Letters 1758
| Author | John Wesley |
|---|---|
| Type | letter |
| Year | None |
| Passage ID | jw-letters-1758-006 |
| Words | 301 |
Upon the whole, I cannot but observe how extremely difficult it is, even for men who have an upright intention and are not wanting either in natural or acquired abilities, to understand one another; and how hard it is to do even justice to those whom we do not throughly understand; much more to treat them with that gentleness, tenderness, and brotherly kindness with which, upon a change of circumstances, we might reasonably desire to be treated ourselves.
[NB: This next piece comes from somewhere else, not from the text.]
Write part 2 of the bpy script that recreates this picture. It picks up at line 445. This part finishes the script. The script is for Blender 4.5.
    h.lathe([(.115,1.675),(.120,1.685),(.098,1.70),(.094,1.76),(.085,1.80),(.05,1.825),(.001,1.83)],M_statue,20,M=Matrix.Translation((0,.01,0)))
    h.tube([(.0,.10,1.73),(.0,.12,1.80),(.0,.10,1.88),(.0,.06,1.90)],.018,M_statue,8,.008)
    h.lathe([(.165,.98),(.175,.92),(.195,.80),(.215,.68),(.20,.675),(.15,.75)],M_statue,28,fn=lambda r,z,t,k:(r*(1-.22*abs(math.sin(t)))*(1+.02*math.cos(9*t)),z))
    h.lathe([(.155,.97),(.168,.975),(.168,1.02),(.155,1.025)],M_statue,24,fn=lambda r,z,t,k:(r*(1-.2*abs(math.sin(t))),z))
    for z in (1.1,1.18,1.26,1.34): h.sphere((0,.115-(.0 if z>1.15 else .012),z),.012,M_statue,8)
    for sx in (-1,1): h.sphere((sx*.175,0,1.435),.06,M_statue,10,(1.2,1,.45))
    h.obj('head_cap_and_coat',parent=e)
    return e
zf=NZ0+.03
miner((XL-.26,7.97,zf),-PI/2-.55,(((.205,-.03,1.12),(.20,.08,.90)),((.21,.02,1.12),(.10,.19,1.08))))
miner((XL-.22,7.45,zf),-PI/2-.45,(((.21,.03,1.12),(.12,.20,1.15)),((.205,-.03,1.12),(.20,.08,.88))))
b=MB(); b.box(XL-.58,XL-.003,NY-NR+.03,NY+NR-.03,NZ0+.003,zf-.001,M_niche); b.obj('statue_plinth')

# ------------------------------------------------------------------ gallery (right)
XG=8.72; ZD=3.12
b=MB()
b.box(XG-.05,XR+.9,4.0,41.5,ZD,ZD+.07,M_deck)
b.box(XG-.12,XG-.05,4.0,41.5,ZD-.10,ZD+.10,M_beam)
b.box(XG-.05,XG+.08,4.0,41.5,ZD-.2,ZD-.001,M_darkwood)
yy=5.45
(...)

Oh when shall men know whose disciples we are by our ' loving one another as He hath loved us' I The God of love hasten the time! -- I am, dear sir,
Your affectionate servant.
To Micaiah Towgood [2]
BRISTOL, January 10, 1758.
SIR,--If you fairly represent Mr. White’s arguments, they are liable to much exception. But whether they are or no, your answers to them are far from unexceptionable. To the manner of the whole I object, you are not serious; you do not write as did those excellent men, Mr. Baxter, Mr. Howe, Dr. Calamy, who seem always to speak, not laughing, but weeping. To the matter I object, that if your argument hold as it is proposed in your very title-page, if ‘a dissent from our Church be the genuine consequence of the allegiance due to Christ,’ then all who do not dissent have renounced that allegiance and are in a state of damnation!
I have not leisure to consider all that you advance in proof of this severe sentence. I can only at present examine your main argument, which indeed contains the strength of your cause. ‘My separation from the Church of England,’ you say, ‘is a debt I owe to God, and an act of allegiance due to Christ, the only Lawgiver in the Church’ (page 2).